§ **Exercise objective**
Return each line containing "from".

§ **Supplied data**
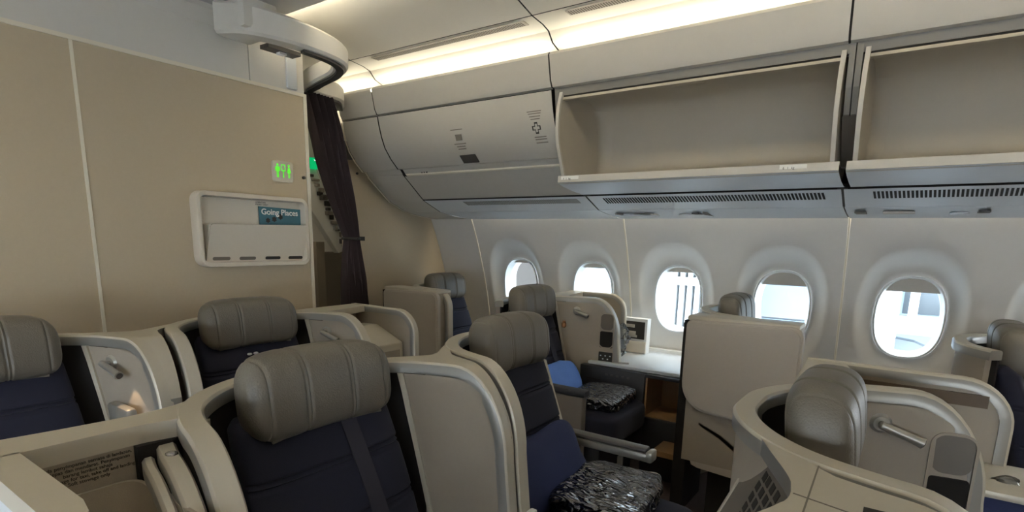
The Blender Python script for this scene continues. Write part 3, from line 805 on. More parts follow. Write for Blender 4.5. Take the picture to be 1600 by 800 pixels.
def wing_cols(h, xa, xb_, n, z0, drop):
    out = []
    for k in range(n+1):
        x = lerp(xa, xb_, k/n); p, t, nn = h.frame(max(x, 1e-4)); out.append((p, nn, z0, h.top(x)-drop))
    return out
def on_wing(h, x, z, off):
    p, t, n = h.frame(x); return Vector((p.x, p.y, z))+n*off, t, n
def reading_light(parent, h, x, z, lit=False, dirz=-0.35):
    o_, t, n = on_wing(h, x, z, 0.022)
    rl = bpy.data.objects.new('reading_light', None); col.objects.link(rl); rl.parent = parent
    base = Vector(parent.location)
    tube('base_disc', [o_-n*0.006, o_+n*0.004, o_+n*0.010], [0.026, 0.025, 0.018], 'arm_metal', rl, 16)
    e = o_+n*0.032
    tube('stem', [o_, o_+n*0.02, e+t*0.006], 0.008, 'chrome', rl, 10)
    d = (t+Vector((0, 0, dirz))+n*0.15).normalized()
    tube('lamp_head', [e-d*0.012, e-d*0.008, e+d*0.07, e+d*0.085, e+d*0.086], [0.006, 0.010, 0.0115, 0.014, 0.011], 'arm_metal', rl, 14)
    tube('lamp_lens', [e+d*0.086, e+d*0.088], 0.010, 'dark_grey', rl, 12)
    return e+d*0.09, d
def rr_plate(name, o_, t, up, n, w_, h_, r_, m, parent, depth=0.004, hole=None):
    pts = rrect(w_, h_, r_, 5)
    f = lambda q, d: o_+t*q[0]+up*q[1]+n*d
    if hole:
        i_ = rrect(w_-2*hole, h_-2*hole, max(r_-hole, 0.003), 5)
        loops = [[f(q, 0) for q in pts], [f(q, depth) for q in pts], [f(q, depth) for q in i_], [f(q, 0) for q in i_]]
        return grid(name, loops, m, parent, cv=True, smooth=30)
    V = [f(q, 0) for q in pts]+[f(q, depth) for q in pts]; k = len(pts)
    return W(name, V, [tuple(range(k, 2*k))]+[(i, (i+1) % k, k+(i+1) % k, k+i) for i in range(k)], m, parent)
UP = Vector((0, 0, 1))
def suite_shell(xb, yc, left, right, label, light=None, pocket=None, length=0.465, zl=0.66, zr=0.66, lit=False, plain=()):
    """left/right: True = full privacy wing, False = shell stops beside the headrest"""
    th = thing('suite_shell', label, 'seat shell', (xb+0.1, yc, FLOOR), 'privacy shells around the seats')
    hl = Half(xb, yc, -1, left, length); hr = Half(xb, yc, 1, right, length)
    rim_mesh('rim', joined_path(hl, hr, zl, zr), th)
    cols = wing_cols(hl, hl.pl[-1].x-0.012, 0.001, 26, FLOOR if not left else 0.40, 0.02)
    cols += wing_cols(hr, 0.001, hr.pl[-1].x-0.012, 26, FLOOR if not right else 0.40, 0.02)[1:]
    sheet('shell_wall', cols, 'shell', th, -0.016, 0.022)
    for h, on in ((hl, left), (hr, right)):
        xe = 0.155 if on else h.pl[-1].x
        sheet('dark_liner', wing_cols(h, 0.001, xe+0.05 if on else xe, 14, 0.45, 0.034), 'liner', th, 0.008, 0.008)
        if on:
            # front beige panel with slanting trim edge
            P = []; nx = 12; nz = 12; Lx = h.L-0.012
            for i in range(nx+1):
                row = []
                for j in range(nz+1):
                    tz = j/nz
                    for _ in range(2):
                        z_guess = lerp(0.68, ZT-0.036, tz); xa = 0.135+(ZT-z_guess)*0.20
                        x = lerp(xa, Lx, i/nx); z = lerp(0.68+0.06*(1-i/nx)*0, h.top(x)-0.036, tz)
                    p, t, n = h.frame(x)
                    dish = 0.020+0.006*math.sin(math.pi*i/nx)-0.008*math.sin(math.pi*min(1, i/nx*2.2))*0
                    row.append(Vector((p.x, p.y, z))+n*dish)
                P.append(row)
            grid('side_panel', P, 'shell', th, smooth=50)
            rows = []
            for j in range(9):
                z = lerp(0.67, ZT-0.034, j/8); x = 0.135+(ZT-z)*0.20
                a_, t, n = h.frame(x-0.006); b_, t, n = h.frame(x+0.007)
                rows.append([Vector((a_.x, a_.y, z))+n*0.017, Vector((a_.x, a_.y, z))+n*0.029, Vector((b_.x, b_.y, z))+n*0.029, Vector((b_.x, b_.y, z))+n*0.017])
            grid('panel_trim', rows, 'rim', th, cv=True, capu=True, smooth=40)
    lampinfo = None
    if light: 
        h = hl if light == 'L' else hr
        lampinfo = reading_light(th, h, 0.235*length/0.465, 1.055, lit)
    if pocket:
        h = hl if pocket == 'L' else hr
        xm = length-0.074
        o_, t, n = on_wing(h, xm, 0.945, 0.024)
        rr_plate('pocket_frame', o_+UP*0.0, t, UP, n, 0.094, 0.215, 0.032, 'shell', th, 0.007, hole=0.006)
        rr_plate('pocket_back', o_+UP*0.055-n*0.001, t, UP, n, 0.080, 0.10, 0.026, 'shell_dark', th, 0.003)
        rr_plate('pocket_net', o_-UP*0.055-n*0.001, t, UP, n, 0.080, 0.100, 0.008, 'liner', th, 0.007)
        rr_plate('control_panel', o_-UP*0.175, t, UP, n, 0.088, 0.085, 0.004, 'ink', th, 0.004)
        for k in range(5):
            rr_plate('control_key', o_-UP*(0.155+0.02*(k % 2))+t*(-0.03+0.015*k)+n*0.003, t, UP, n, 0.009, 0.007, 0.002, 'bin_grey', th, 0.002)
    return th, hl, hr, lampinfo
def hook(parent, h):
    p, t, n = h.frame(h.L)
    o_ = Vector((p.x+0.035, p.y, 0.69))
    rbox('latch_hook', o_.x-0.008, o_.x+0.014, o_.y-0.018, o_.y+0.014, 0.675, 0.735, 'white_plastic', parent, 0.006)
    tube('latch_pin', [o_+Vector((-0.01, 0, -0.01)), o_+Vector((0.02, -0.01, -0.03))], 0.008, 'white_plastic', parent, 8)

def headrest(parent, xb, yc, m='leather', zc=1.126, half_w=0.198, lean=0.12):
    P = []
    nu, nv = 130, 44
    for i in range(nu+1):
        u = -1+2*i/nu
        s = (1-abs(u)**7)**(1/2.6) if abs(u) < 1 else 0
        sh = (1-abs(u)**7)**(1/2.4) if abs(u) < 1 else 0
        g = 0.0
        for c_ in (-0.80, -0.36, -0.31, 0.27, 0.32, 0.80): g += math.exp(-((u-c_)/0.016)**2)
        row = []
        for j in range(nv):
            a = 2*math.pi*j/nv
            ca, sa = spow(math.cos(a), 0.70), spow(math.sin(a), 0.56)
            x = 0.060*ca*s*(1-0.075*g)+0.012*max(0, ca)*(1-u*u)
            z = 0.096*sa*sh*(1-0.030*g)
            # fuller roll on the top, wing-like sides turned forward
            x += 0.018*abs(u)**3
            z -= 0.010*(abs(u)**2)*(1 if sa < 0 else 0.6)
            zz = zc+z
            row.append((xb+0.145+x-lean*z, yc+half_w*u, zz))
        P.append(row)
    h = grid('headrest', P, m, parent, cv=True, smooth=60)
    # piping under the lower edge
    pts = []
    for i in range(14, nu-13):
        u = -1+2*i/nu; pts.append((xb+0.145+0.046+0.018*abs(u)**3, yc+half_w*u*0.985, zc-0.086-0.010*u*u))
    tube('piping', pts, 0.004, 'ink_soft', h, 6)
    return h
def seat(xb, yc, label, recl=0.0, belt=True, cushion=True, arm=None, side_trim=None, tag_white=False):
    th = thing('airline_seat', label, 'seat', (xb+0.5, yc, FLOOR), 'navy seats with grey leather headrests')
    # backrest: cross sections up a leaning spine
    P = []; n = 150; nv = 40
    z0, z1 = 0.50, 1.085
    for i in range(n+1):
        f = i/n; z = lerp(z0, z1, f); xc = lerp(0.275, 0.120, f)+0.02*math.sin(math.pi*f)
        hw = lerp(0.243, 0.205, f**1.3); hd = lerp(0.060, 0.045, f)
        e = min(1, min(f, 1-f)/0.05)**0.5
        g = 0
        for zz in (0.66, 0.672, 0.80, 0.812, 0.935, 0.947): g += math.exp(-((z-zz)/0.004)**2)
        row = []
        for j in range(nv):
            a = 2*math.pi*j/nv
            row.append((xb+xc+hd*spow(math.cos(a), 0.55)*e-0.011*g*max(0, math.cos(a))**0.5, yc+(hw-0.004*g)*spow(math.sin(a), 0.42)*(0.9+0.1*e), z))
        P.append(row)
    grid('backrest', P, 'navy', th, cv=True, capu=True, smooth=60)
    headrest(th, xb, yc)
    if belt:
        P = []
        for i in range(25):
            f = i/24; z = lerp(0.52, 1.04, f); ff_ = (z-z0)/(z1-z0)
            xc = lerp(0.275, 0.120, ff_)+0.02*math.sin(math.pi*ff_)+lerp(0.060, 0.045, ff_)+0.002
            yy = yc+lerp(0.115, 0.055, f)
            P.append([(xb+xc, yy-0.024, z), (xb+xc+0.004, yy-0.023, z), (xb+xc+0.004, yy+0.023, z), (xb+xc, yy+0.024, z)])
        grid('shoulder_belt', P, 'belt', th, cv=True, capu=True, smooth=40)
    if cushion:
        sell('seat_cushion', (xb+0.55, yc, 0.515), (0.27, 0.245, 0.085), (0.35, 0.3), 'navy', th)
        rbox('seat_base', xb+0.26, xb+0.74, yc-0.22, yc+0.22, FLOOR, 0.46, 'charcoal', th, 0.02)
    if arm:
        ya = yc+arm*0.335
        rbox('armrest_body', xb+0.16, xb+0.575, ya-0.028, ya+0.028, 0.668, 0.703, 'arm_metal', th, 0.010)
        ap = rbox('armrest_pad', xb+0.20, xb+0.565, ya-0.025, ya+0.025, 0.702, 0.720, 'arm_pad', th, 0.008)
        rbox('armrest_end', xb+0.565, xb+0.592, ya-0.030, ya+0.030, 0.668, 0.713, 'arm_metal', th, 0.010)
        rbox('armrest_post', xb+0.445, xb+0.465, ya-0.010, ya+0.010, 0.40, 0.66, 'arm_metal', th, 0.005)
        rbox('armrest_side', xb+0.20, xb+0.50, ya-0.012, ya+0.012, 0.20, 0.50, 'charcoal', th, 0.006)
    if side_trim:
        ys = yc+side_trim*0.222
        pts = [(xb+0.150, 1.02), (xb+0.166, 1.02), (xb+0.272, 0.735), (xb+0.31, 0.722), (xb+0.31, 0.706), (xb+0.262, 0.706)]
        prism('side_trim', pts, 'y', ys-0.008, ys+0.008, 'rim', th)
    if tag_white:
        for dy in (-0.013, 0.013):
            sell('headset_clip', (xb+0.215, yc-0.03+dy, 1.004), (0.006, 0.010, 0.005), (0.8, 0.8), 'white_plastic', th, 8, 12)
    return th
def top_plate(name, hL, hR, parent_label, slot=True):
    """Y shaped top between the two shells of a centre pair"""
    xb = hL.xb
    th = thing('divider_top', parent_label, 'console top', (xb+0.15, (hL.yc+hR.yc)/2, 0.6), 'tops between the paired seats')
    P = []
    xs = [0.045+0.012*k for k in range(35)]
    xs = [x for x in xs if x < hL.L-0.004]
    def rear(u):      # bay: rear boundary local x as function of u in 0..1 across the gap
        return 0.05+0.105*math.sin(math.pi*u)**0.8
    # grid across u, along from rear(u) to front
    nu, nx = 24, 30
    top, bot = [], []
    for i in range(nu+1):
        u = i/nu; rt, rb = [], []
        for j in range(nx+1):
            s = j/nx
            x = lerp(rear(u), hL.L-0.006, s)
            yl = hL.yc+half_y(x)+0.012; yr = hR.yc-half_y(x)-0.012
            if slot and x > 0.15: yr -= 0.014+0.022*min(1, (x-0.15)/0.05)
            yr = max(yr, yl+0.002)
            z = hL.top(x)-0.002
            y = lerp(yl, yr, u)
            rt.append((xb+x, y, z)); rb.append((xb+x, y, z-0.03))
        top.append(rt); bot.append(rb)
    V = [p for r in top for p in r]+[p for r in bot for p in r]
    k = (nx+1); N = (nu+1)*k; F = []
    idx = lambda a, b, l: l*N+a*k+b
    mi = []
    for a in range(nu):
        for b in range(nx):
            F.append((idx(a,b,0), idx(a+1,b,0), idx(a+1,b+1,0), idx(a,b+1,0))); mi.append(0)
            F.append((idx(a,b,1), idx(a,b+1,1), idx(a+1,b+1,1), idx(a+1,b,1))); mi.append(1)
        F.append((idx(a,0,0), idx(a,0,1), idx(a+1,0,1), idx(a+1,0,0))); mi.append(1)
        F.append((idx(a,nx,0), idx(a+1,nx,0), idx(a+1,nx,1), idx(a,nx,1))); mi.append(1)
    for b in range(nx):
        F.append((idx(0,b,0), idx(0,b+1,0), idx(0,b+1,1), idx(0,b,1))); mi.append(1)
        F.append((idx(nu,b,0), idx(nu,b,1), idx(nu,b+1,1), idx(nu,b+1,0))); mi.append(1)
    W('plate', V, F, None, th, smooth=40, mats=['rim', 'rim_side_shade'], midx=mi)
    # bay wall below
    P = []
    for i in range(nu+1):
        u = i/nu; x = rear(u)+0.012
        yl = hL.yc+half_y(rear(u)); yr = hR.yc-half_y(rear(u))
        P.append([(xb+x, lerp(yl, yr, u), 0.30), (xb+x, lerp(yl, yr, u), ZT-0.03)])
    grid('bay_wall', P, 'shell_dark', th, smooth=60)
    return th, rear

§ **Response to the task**
The Blender Python script for this scene continues. Write part 3, from line 805 on. More parts follow. Write for Blender 4.5. Take the picture to be 1600 by 800 pixels.
    # grid across u, along from rear(u) to front